ONE of the greatest contributions of the internet and social media is the democratization of access by people to information, not only as consumers, but also as its sources and content creators. Tragically, this blessing has turned into a curse when just practically anyone who knows how to Google search and has the audacity to claim expertise in the guise of just expressing an opinion has acquired a platform. Worse, and riding at the back of political polarization and blind idolatry, this breed of pseudo-experts has challenged and, armed with a huge army of followers, overwhelmed those who really have the credentials.

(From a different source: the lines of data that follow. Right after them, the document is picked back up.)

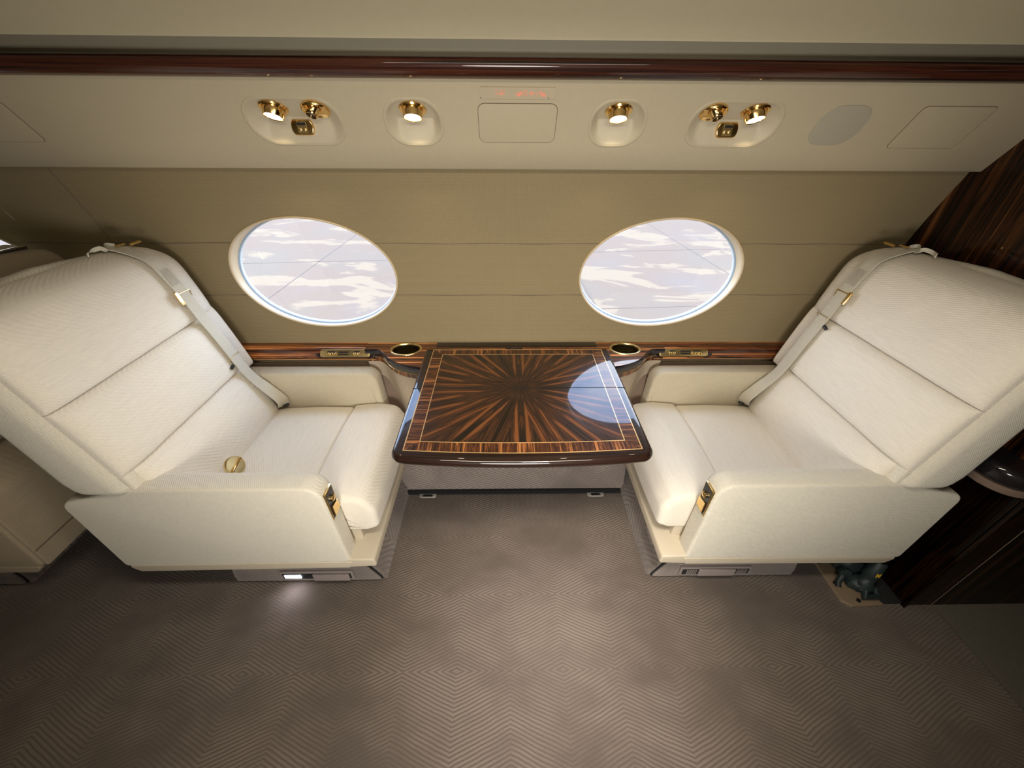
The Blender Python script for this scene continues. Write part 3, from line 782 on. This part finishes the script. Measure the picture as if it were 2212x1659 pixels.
for keep, sg_ in ((lambda y: y < ymid, -1), (lambda y: y >= ymid, 1)):
    poly = clip(full, keep); bm = bmesh.new()
    # bullnose outside, square at the fold
    poly = ccw(poly); prof = [(TZ-.030, .010), (TZ-.026, .004), (TZ-.020, .0008), (TZ-.014, 0), (TZ-.007, .0015), (TZ-.003, .005), (TZ-.0006, .010), (TZ, .016)]
    loops = []
    for z, d in prof:
        ip = inset(full if False else poly, d)
        loops.append([(x, (ymid+sg_*.0006 if abs(y0_-ymid) < 1e-6 else y), z) for (x, y), (x0_, y0_) in zip(ip, poly)])
    loftloops(bm, loops); make('table_leaf', bm, M['wooddk'], tb, auto=50)
def top_piece(name, poly, m, h, loc=None):
    bm = bmesh.new(); vs = [bm.verts.new((p[0], p[1], TZ+h)) for p in poly]; bm.faces.new(vs)
    o = make(name, bm, M[m], tb, smooth=False, recalc=False)
    for pl in o.data.polygons:
        if pl.normal.z < 0: o.data.flip_normals(); break
    return o
ox0, ox1, oy0, oy1 = -.302, .402, .820, 1.413
ix0, ix1, iy0, iy1 = -.2595, .359, .8565, 1.3745
def yb(x, y0, b): return y0+bow(x, b)
NX = 24
nearO = [(lerp(ox0, ox1, i/NX), yb(lerp(ox0, ox1, i/NX), oy0, .017)-yb(ox0, 0, .017)) for i in range(NX+1)]
nearI = [(lerp(ix0, ix1, i/NX), yb(lerp(ix0, ix1, i/NX), iy0, .012)-yb(ix0, 0, .012)) for i in range(NX+1)]
# veneer field: its own origin at the burst centre
bm = bmesh.new(); poly = nearI+[(ix1, iy1), (ix0, iy1)]
me_v = [bm.verts.new((p[0]-TC[0], p[1]-TC[1], 0)) for p in poly]; bm.faces.new(me_v)
me = bpy.data.meshes.new('sunburst_field'); bm.to_mesh(me); bm.free(); me.materials.append(M['sun'])
fo = link(bpy.data.objects.new('sunburst_field', me)); fo.parent = tb; fo.location = Vector((TC[0], TC[1], TZ+.0003))-tb.location
top_piece('cross_band', nearO+list(reversed(nearI)), 'woodcx', .0003)
top_piece('cross_band', [(ix0, iy1), (ix1, iy1), (ox1, oy1), (ox0, oy1)], 'woodcx', .0003)
top_piece('cross_band', [nearO[0], nearI[0], (ix0, iy1), (ox0, oy1)], 'woodcy', .0003)
top_piece('cross_band', [nearI[-1], nearO[-1], (ox1, oy1), (ix1, iy1)], 'woodcy', .0003)
def inlay(near, x0, x1, y1, w):
    path = near+[(x1, y1), (x0, y1)]; path = ccw(path); a = inset(path, -w/2); b = inset(path, w/2)
    bm = bmesh.new(); loftloops(bm, [[(x, y, TZ+.0002) for x, y in a], [(x, y, TZ+.0008) for x, y in a], [(x, y, TZ+.0008) for x, y in b], [(x, y, TZ+.0002) for x, y in b]], False, False)
    make('gold_inlay', bm, M['gold_in'], tb, smooth=False)
inlay(nearO, ox0, ox1, oy1, .0030); inlay(nearI, ix0, ix1, iy1, .0026)
make('fold_line', bbox((-.336, ymid-.0007, TZ+.0001), (.434, ymid+.0007, TZ+.0010)), M['gap'], tb)
make('support_arm', bbox((-.25, 1.30, TZ-.045), (.35, 1.425, TZ-.030), .003), M['plate'], tb)
make('hinge', bbox((.0, 1.427, TZ-.004), (.07, 1.433, TZ+.0005), .001), M['black'], tb)

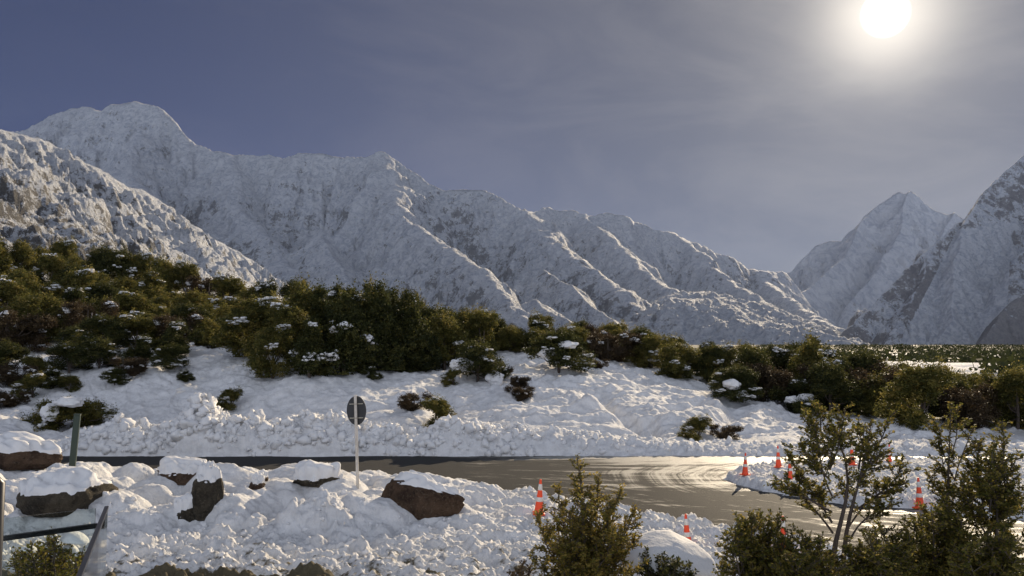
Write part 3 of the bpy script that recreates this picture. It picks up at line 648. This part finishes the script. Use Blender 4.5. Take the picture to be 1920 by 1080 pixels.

There is a palpable anti-science, anti-profession agenda among many social media enablers. The sentiments of ordinary voices that have long been marginalized by elite institutions have attached their expressions to the agenda of political vendetta, as a form of payback, where formal degrees and credentials are devalued. In fact, suffixes that bestow professional titles have become markers for derision by the ordinary as essentially elitist and out of touch. It does not help that most universities have taken up contradictory and hostile positions in relation to a large swath of the masses. This structure of discursive cleaving found its clearest manifestation when pro-Duterte and pro-Marcos social media vloggers and their followers battled with professional academics who identified themselves as Duterte and Marcos critics. The academic universe was imaged as dressed in the color pink, and it did not help that this was reinforced by facades and gates of known universities that actually displayed the color.